Since developing the macOS version, I've written a (slower) version that doesn't rely on libc and should work on all other variants of UNIX. There's also an even simpler version for Windows, which passes its (pretty simple) tests on AppVeyor, so maybe it will work for you, friendly Windows developer, as well. Sample code for the API I'm using on Windows is thin on the ground.

That said, It took me less than half an hour to get the project up and tests passing on AppVeyor, thanks to this configuration and rustup. It's pretty impressive how quickly everything came together. Thanks, Rust! Thust!

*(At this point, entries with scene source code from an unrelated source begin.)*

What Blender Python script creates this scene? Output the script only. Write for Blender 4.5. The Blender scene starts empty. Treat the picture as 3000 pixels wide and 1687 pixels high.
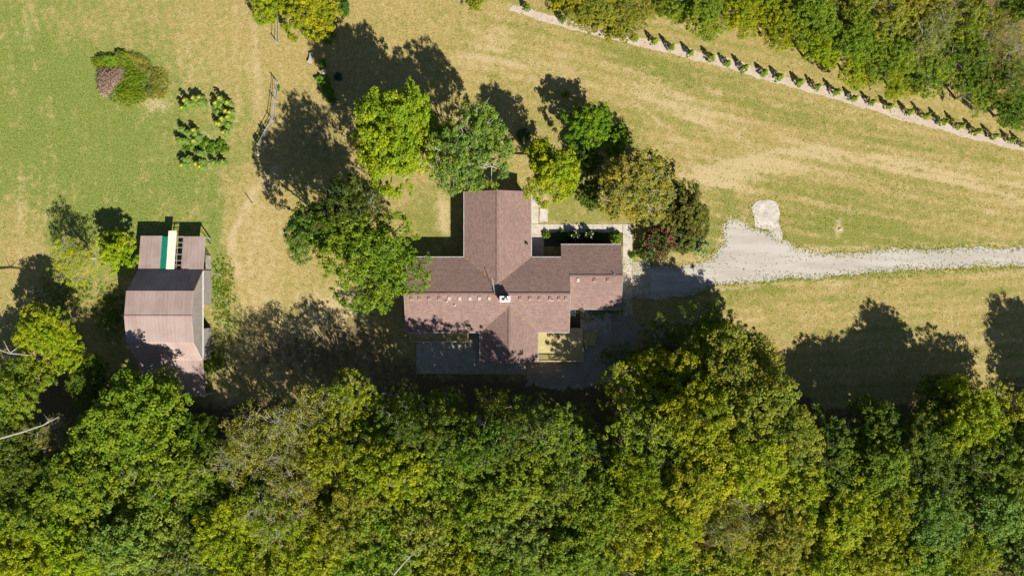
import bpy, math, random
import numpy as np
from mathutils import Vector
R_ = math.radians
scene = bpy.context.scene
col = scene.collection
# ------------------------------------------------------------------ camera, world, sun
PXM, CH = 20.0, 100.0            # photograph pixels per metre on the ground, camera height
cd = bpy.data.cameras.new('camera'); cam = bpy.data.objects.new('camera', cd); col.objects.link(cam)
cam.location = (0, 0, CH); cam.rotation_euler = (0, 0, 0)
cd.sensor_width = 36; cd.lens = 36 * CH / (3000 / PXM); cd.clip_end = 3000; cd.clip_start = 1
scene.camera = cam
SUN_EL, SUN_AZ = R_(38), R_(35)   # azimuth from south towards east
sdir = Vector((math.sin(SUN_AZ) * math.cos(SUN_EL), -math.cos(SUN_AZ) * math.cos(SUN_EL), math.sin(SUN_EL)))
w = bpy.data.worlds.new('World'); scene.world = w; w.use_nodes = True
nt = w.node_tree; bg = nt.nodes['Background']
sky = nt.nodes.new('ShaderNodeTexSky'); sky.sky_type = 'NISHITA'; sky.sun_disc = False; sky.air_density = .8; sky.dust_density = .3; sky.ozone_density = 1
sky.sun_elevation = SUN_EL; sky.sun_rotation = math.pi - SUN_AZ
nt.links.new(sky.outputs[0], bg.inputs[0]); bg.inputs[1].default_value = 0.05
sl = bpy.data.lights.new('sun', 'SUN'); sl.energy = 5.0; sl.angle = R_(0.5); sl.color = (1, .95, .86)
so = bpy.data.objects.new('sun', sl); col.objects.link(so); so.rotation_euler = sdir.to_track_quat('Z', 'Y').to_euler(); so.location = (60, -80, 120)
scene.view_settings.view_transform = 'Standard'; scene.view_settings.look = 'None'
scene.view_settings.exposure = 0.68; scene.view_settings.gamma = 1
scene.cycles.max_bounces = 6; scene.cycles.diffuse_bounces = 3; scene.cycles.transparent_max_bounces = 4

DS = 3000 / 2576
def G(px, py, h=0):               # photograph pixel of a point at height h -> ground plan
    k = (1 - h / CH) / PXM
    return ((px - 1500) * k, (843.5 - py) * k)
def D(dx, dy, h=0): return G(dx * DS, dy * DS, h)
rnd = random.Random(7)

# ------------------------------------------------------------------ helpers
def tag(o, label=None, cat=None, group=None, kind=None):
    if label: o['label'] = label
    if cat: o['category'] = cat
    if group: o['group'] = group
    if kind: o['kind'] = kind
    return o
def empty(name, loc, rz=0):
    o = bpy.data.objects.new(name, None); col.objects.link(o); o.location = loc; o.rotation_euler = (0, 0, rz)
    o.empty_display_size = .3
    return o
class MB:
    def __init__(s): s.v = []; s.f = []; s.m = []
    def add(s, vs, fs, mi=0):
        b = len(s.v); s.v += [tuple(v) for v in vs]; s.f += [tuple(i + b for i in f) for f in fs]; s.m += [mi] * len(fs); return s
    def box(s, x0, y0, z0, x1, y1, z1, mi=0):
        return s.add([(x0, y0, z0), (x1, y0, z0), (x1, y1, z0), (x0, y1, z0), (x0, y0, z1), (x1, y0, z1), (x1, y1, z1), (x0, y1, z1)],
                     [(0, 3, 2, 1), (4, 5, 6, 7), (0, 1, 5, 4), (1, 2, 6, 5), (2, 3, 7, 6), (3, 0, 4, 7)], mi)
    def slab(s, top, t=.12, mi=0):   # extruded downwards polygon (any tilt)
        n = len(top); bot = [(x, y, z - t) for x, y, z in top]
        return s.add(list(top) + bot, [tuple(range(n)), tuple(range(2 * n - 1, n - 1, -1))] + [(i, i + n, (i + 1) % n + n, (i + 1) % n) for i in range(n)], mi)
    def tube(s, pts, rad, n=6, mi=0, cap=True):
        pts = [Vector(p) for p in pts]; b = len(s.v)
        if not isinstance(rad, (list, tuple)): rad = [rad] * len(pts)
        for i, p in enumerate(pts):
            d = (pts[min(i + 1, len(pts) - 1)] - pts[max(i - 1, 0)]).normalized()
            a = d.cross(Vector((0, 0, 1)) if abs(d.z) < .9 else Vector((1, 0, 0))).normalized(); c = d.cross(a)
            for k in range(n):
                t = 2 * math.pi * k / n; s.v.append(tuple(p + (a * math.cos(t) + c * math.sin(t)) * rad[i]))
        for i in range(len(pts) - 1):
            for k in range(n):
                s.f.append((b + i * n + k, b + i * n + (k + 1) % n, b + (i + 1) * n + (k + 1) % n, b + (i + 1) * n + k)); s.m.append(mi)
        if cap:
            s.f.append(tuple(b + (len(pts) - 1) * n + k for k in range(n))); s.m.append(mi)
            s.f.append(tuple(b + n - 1 - k for k in range(n))); s.m.append(mi)
        return s
    def beam(s, p, q, wd, hd, mi=0):
        p, q = Vector(p), Vector(q); d = (q - p).normalized(); a = d.cross(Vector((0, 0, 1)))
        a = (a.normalized() if a.length > .01 else Vector((1, 0, 0))) * wd / 2; c = a.cross(d).normalized() * hd / 2
        vs = [p - a - c, p + a - c, p + a + c, p - a + c, q - a - c, q + a - c, q + a + c, q - a + c]
        return s.add(vs, [(0, 3, 2, 1), (4, 5, 6, 7), (0, 1, 5, 4), (1, 2, 6, 5), (2, 3, 7, 6), (3, 0, 4, 7)], mi)
    def build(s, name, mats, parent=None, smooth=False):
        me = bpy.data.meshes.new(name); me.from_pydata(s.v, [], s.f)
        if not isinstance(mats, (list, tuple)): mats = [mats]
        for m in mats: me.materials.append(m)
        me.polygons.foreach_set('material_index', s.m)
        if smooth: me.polygons.foreach_set('use_smooth', [True] * len(s.f))
        me.update()
        o = bpy.data.objects.new(name, me); col.objects.link(o)
        if parent: o.parent = parent
        return o
# ---- materials
class NB:
    def __init__(s, name, rough=.8, spec=.3):
        s.m = bpy.data.materials.new(name); s.m.use_nodes = True; s.t = s.m.node_tree; s.b = s.t.nodes['Principled BSDF']
        s.b.inputs['Roughness'].default_value = rough; s.b.inputs['Specular IOR Level'].default_value = spec
        s.co = s.n('ShaderNodeTexCoord').outputs['Object']
    def n(s, t, **k):
        n = s.t.nodes.new(t)
        for a, v in k.items(): setattr(n, a, v)
        return n
    def L(s, a, b): s.t.links.new(a, b)
    def mapp(s, sc=(1, 1, 1), rz=0, co=None):
        m = s.n('ShaderNodeMapping'); m.inputs['Scale'].default_value = sc; m.inputs['Rotation'].default_value = (0, 0, rz); s.L(co or s.co, m.inputs[0]); return m.outputs[0]
    def noise(s, scale, det=3, rough=.55, co=None, dist=0):
        n = s.n('ShaderNodeTexNoise'); n.inputs['Scale'].default_value = scale; n.inputs['Detail'].default_value = det
        n.inputs['Roughness'].default_value = rough; n.inputs['Distortion'].default_value = dist; s.L(co or s.co, n.inputs['Vector']); return n.outputs['Fac']
    def ramp(s, f, lo, hi, a=0., b=1.):
        n = s.n('ShaderNodeMapRange'); n.interpolation_type = 'SMOOTHSTEP'
        for i, v in enumerate((lo, hi, a, b)): n.inputs[i + 1].default_value = v
        s.L(f, n.inputs[0]); return n.outputs[0]
    def math(s, op, a, b):
        n = s.n('ShaderNodeMath', operation=op)
        for i, v in enumerate((a, b)):
            if isinstance(v, (int, float)): n.inputs[i].default_value = v
            else: s.L(v, n.inputs[i])
        return n.outputs[0]
    def mix(s, f, a, b, mode='MIX'):
        n = s.n('ShaderNodeMix', data_type='RGBA', blend_type=mode)
        for i, v in ((0, f), (6, a), (7, b)):
            if isinstance(v, (int, float)): n.inputs[i].default_value = v
            elif isinstance(v, tuple): n.inputs[i].default_value = (*v, 1)
            else: s.L(v, n.inputs[i])
        return n.outputs[2]
    def bump(s, h, st=.5, dist=.05):
        n = s.n('ShaderNodeBump'); n.inputs['Strength'].default_value = st; n.inputs['Distance'].default_value = dist; s.L(h, n.inputs['Height']); s.L(n.outputs[0], s.b.inputs['Normal'])
    def col(s, c):
        if isinstance(c, tuple): s.b.inputs['Base Color'].default_value = (*c, 1)
        else: s.L(c, s.b.inputs['Base Color'])
        return s.m
def plain(name, c1, c2, scale=6, rough=.7, spec=.3, metal=0, bump=.2, stretch=(1, 1, 1)):
    b = NB(name, rough, spec); f = b.noise(scale, 4, co=b.mapp(stretch)); b.b.inputs['Metallic'].default_value = metal
    if bump: b.bump(f, bump, .02)
    return b.col(b.mix(b.ramp(f, .3, .7), c1, c2))
def leafmat(name, trans=.2, hv=.35):
    b = NB(name, .6, .12)
    oi = b.n('ShaderNodeObjectInfo'); at = b.n('ShaderNodeAttribute', attribute_name='tint'); ge = b.n('ShaderNodeNewGeometry')
    big = b.noise(.35, 2)
    yel = b.mix(1., oi.outputs['Color'], (1.2, 1.17, .7), 'MULTIPLY')
    drk = b.mix(1., oi.outputs['Color'], (.66, .88, .8), 'MULTIPLY')
    f = b.math('ADD', b.math('MULTIPLY', at.outputs['Fac'], .6), b.math('MULTIPLY', b.ramp(big, .35, .65), .4))
    c = b.mix(b.ramp(f, .1, .9), drk, yel)
    ir = b.math('ADD', b.math('MULTIPLY', ge.outputs['Random Per Island'], .7), .76)
    hs = b.n('ShaderNodeHueSaturation'); b.L(ir, hs.inputs['Value']); b.L(c, hs.inputs['Color'])
    hs.inputs['Saturation'].default_value = 1.0
    b.L(hs.outputs[0], b.b.inputs['Base Color'])
    tr = b.n('ShaderNodeBsdfTranslucent'); b.L(b.mix(1., hs.outputs[0], (1.6, 1.7, .5), 'MULTIPLY'), tr.inputs[0])
    mx = b.n('ShaderNodeMixShader'); mx.inputs[0].default_value = trans
    b.L(b.b.outputs[0], mx.inputs[1]); b.L(tr.outputs[0], mx.inputs[2]); b.L(mx.outputs[0], b.t.nodes['Material Output'].inputs[0])
    return b.m
M = {}
M['leaf'] = leafmat('foliage'); 
M['bark'] = plain('bark', (.10, .075, .05), (.2, .16, .12), 5)
M['palebark'] = plain('pale_bark', (.26, .23, .19), (.44, .40, .34), 5)
M['concrete'] = plain('concrete', (.42, .37, .30), (.55, .49, .40), 1.5, .85)
M['patio'] = plain('patio_concrete', (.33, .31, .24), (.46, .43, .34), 1.1, .85)
M['slabwhite'] = plain('old_concrete', (.42, .37, .32), (.60, .54, .47), .9, .85)
M['trim'] = plain('grey_trim', (.36, .35, .34), (.5, .49, .48), 3, .5)
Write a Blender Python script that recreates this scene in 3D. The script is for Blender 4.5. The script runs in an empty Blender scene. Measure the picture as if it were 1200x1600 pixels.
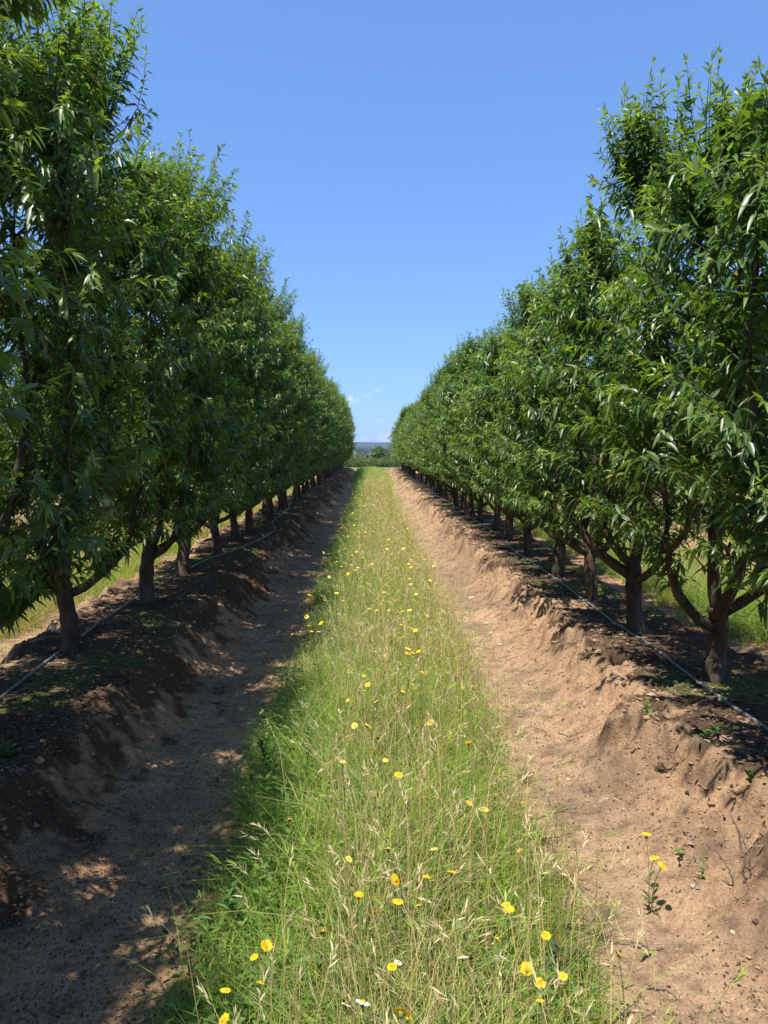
import bpy, math
import numpy as np
from math import radians, sin, cos, pi

sc = bpy.context.scene
COL = sc.collection
RNG = np.random.default_rng(7)

# ------------------------------------------------------------------ dimensions
EYE = 1.60            # camera height above the wheel track
ROW = 1.90            # distance of each tree row from the alley centre
ALLEY = 2 * ROW
BERM = 0.30           # height of the planted bed above the track
ROW_END = 52.0
SUN = np.array([-0.265, -0.30, 1.0]); SUN /= np.linalg.norm(SUN)

# ------------------------------------------------------------------ helpers
def link(o, parent=None):
    COL.objects.link(o)
    if parent is not None:
        o.parent = parent
    return o

def tag(o, label=None, cat=None, group=None, kind=None):
    if label: o["label"] = label
    if cat: o["category"] = cat
    if group: o["group"] = group
    if kind: o["kind"] = kind
    return o

def empty(name, loc, rz=0.0):
    o = bpy.data.objects.new(name, None)
    o.empty_display_size = 0.1
    o.location = [float(c) for c in loc]
    o.rotation_euler = (0, 0, rz)
    return link(o)

def raw_mesh(name, V, F, mats=(), col=None, midx=None, smooth=True):
    """V (n,3), F (m,k) with k 3 or 4 (one size per mesh)."""
    V = np.asarray(V, np.float32); F = np.asarray(F, np.int32)
    k = F.shape[1]
    me = bpy.data.meshes.new(name)
    me.vertices.add(len(V)); me.vertices.foreach_set("co", V.ravel())
    me.loops.add(F.size); me.loops.foreach_set("vertex_index", F.ravel())
    me.polygons.add(len(F))
    me.polygons.foreach_set("loop_start", np.arange(0, F.size, k, dtype=np.int32))
    me.polygons.foreach_set("loop_total", np.full(len(F), k, np.int32))
    me.polygons.foreach_set("use_smooth", np.full(len(F), smooth, bool))
    for m in mats: me.materials.append(m)
    if midx is not None:
        me.polygons.foreach_set("material_index", np.asarray(midx, np.int32))
    me.update(calc_edges=True)
    if col is not None:
        a = me.color_attributes.new("Col", 'FLOAT_COLOR', 'POINT')
        c = np.ones((len(V), 4), np.float32); c[:, :3] = col
        a.data.foreach_set("color", c.ravel())
    me.validate()
    return me

class Bag:
    """collects triangles"""
    def __init__(s): s.V = []; s.F = []; s.C = []; s.M = []; s.n = 0
    def add(s, V, F, col=None, m=0):
        V = np.asarray(V, np.float32).reshape(-1, 3); F = np.asarray(F, np.int64).reshape(-1, 3)
        s.V.append(V); s.F.append(F + s.n); s.n += len(V)
        c = np.zeros((len(V), 3), np.float32)
        if col is not None: c[:] = col
        s.C.append(c); s.M.append(np.full(len(F), m, np.int32))
    def mesh(s, name, mats, smooth=True):
        return raw_mesh(name, np.concatenate(s.V), np.concatenate(s.F), mats,
                        np.concatenate(s.C), np.concatenate(s.M), smooth)

def nrm(a):
    return a / np.maximum(np.linalg.norm(a, axis=-1, keepdims=True), 1e-9)

def hash2(ix, iy, seed):
    ix = np.asarray(ix).astype(np.int64).astype(np.uint64); iy = np.asarray(iy).astype(np.int64).astype(np.uint64)
    h = ix * np.uint64(0x9E3779B97F4A7C15) + iy * np.uint64(0xC2B2AE3D27D4EB4F) + np.uint64(seed * 7919 + 13)
    h ^= h >> np.uint64(29); h *= np.uint64(0xBF58476D1CE4E5B9); h ^= h >> np.uint64(32)
    h *= np.uint64(0x94D049BB133111EB); h ^= h >> np.uint64(31)
    return (h >> np.uint64(40)).astype(np.float64) / float(1 << 24)

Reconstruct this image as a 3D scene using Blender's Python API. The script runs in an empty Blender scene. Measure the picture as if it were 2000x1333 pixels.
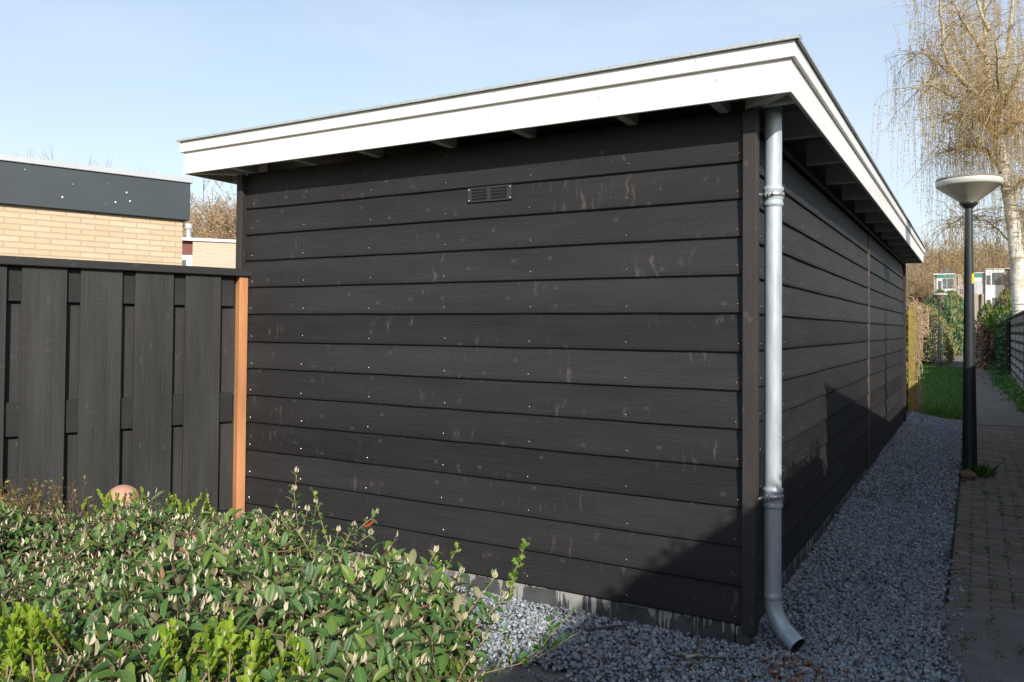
import bpy, bmesh, math, random
import numpy as np
from mathutils import Vector, Matrix
random.seed(7); RS = np.random.RandomState(11)
SC = bpy.context.scene; COL = SC.collection

# ------------------------------------------------------------------ camera, sky, sun, exposure
CAM = np.array([0.9123, -3.6669, 1.4474])
FW = np.array([-0.50525666, 0.86271116, 0.02109914])
RT = np.array([0.86296176, 0.50520232, 0.00822272])
UP = np.array([0.0035655, -0.02236234, 0.99974357])
cd = bpy.data.cameras.new('camera'); cam = bpy.data.objects.new('camera', cd); COL.objects.link(cam)
cam.matrix_world = Matrix(((RT[0], UP[0], -FW[0], CAM[0]), (RT[1], UP[1], -FW[1], CAM[1]), (RT[2], UP[2], -FW[2], CAM[2]), (0, 0, 0, 1)))
cd.sensor_width = 36; cd.lens = 28.242; cd.shift_x = 0.00594; cd.shift_y = -0.0294
cd.clip_start = 0.05; cd.clip_end = 2000
SC.camera = cam
SUN_AZ, SUN_EL = math.radians(139), math.radians(27)      # azimuth clockwise from +Y
SDIR = Vector((math.sin(SUN_AZ)*math.cos(SUN_EL), math.cos(SUN_AZ)*math.cos(SUN_EL), math.sin(SUN_EL)))
w = bpy.data.worlds.new("World"); SC.world = w; w.use_nodes = True
nt = w.node_tree; N = nt.nodes; L = nt.links; bg = N['Background']
sky = N.new('ShaderNodeTexSky'); sky.sky_type = 'NISHITA'; sky.sun_disc = False
sky.sun_elevation = SUN_EL; sky.sun_rotation = SUN_AZ; sky.air_density = 1.15; sky.dust_density = 1.2; sky.ozone_density = 1.6
tc = N.new('ShaderNodeTexCoord'); mp = N.new('ShaderNodeMapping'); mp.inputs['Scale'].default_value = (1.2, 1.2, 5.0)
nz = N.new('ShaderNodeTexNoise'); nz.inputs['Scale'].default_value = 1.6; nz.inputs['Detail'].default_value = 5; nz.inputs['Distortion'].default_value = .6
rp = N.new('ShaderNodeValToRGB'); rp.color_ramp.elements[0].position = .42; rp.color_ramp.elements[1].position = .78
rp.color_ramp.elements[0].color = (.50, .50, .50, 1); rp.color_ramp.elements[1].color = (.92, .92, .92, 1)
mx = N.new('ShaderNodeMixRGB'); mx.inputs['Color2'].default_value = (4.65, 5.15, 5.85, 1)
L.new(tc.outputs['Generated'], mp.inputs['Vector']); L.new(mp.outputs['Vector'], nz.inputs['Vector']); L.new(nz.outputs['Fac'], rp.inputs['Fac'])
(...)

This is my first published Rust crate, so I'm sure even this short chunk of code has problems that I would love help in fixing. There aren't a lot of examples out there of libc::statfs in use, and pretty much everybody does some variant of what I do, but bugs and PRs are welcome.

justification

Dealing with libc calls is fiddly (&strPathOsStrCStr and back again, just for strings!). nix doesn't expose the field I want in its Statfs structure. None of the filesystem crates I could find exposed this function. If somebody wants to assimilate this into their library, or work with me to get this function merged into their crate (including nix), that would be fantastic!

Until then, I needed this for my own nefarious purposes, so here it is.